The Fourth Amendment protects “the right of the people to be secure in their persons, houses, papers, and effects against unreasonable searches and seizures,” Gordon wrote, ordering the evidence collected not be considered in determining the man’s guilt or innocence.
The evidence was collected during a joint investigation by the FBI and the Nevada Gambling Control Board (NVGCB) in the summer of 2014. The two agencies received a tip that Phua and other guests were taking online bets on World Cup Soccer.

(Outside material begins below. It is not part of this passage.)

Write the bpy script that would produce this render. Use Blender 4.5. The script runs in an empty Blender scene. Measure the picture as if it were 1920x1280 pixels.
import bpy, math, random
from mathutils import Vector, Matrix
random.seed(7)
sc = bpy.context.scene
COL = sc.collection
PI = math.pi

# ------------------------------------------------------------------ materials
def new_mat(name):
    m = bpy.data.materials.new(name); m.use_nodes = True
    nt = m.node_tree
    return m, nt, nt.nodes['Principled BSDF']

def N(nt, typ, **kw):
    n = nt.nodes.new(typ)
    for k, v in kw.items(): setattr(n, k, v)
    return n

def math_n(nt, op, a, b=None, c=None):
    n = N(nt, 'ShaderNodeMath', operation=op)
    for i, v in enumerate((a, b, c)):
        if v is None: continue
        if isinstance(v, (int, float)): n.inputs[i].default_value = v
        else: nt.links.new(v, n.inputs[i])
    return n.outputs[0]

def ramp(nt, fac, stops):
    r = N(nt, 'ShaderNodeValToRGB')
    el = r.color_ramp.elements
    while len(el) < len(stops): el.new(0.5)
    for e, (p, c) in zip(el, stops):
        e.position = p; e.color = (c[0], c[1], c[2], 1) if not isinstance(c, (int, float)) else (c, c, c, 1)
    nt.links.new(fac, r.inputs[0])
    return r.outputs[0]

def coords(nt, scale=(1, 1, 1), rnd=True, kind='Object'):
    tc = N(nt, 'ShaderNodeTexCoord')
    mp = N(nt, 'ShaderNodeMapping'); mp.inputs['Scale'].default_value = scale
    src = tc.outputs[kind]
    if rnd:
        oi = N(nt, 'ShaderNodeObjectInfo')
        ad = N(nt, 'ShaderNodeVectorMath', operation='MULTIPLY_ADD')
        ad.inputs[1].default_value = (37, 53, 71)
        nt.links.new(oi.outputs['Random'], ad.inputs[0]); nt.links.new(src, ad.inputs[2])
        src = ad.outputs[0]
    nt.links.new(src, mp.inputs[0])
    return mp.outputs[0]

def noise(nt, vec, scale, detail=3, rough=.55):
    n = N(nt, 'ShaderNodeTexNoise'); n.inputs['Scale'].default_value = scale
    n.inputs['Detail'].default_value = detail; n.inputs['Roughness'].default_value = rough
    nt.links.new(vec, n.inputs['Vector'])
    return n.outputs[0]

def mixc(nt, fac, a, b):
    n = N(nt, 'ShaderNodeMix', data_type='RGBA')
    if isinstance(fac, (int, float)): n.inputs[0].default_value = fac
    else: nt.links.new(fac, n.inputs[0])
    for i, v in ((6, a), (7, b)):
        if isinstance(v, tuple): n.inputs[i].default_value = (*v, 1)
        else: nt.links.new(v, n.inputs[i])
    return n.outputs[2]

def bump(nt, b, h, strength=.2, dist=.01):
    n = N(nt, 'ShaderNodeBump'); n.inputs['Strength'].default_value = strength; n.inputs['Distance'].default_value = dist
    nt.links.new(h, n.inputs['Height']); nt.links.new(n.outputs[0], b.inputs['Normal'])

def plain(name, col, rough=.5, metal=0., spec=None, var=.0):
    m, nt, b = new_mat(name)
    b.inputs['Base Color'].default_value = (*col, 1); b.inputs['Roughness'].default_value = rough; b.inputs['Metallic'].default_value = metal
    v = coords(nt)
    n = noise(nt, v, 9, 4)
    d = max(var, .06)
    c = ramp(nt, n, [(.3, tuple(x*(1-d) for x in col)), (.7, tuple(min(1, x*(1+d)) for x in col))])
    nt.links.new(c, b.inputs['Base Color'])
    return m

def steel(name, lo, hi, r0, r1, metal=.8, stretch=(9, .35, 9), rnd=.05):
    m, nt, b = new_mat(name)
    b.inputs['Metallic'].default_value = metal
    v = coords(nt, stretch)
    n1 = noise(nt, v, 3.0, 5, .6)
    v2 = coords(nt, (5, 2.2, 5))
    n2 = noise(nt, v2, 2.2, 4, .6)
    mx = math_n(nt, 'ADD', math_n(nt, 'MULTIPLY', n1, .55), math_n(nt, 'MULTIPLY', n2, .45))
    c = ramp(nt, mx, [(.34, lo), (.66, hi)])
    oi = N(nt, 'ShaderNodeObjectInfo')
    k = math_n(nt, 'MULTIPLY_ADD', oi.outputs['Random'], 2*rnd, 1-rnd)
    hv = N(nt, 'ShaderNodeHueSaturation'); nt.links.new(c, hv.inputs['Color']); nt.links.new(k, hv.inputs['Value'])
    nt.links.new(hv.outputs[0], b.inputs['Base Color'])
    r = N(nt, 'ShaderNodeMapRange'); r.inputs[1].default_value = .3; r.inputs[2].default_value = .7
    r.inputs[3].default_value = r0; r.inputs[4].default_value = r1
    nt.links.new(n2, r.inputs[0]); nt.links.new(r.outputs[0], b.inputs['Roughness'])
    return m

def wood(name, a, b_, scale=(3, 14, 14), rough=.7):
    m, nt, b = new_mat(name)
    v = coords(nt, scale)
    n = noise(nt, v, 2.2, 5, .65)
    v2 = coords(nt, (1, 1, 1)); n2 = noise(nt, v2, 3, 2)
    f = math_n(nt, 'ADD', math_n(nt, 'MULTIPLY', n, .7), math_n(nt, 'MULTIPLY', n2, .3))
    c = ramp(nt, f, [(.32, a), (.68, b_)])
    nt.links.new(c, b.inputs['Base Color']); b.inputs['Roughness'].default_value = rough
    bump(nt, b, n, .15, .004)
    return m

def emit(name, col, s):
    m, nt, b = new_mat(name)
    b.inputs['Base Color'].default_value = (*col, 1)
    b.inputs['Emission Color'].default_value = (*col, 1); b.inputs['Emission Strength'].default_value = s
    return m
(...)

Hotel workers reportedly saw what looked like an illegal bookie operation set up in Phua’s high roller villa.
Warrantless Searches
To get into the Villa, the FBI and NVGCB recruited Mike Wood, the owner of Wood Telemanagement & Solutions, the company that maintains the DSL service at Caesars. Wood agreed to help the FBI by cutting off Internet service and letting two of its agents poise as his employees. The two had no warrant and they were wearing recording devices.
“The ruse’s only purpose was to gain entry into villa 8882 and gather evidence without a warrant,” Gordon wrote of the agents’ behavior.
In the villa, an NVGCB agent named Ricardo Lopez and the FBI agent saw Phua and another man sitting at computers looking at sports betting sites. After leaving the villa, Lopez and the FBI applied for warrants to search the villa. The application for the warrants was based on information gathered during the warrantless search. The FBI later raided the villas and arrested Phua and his associates.
Phua only learned of the warrantless search when details of it were entered as evidence at a federal trial.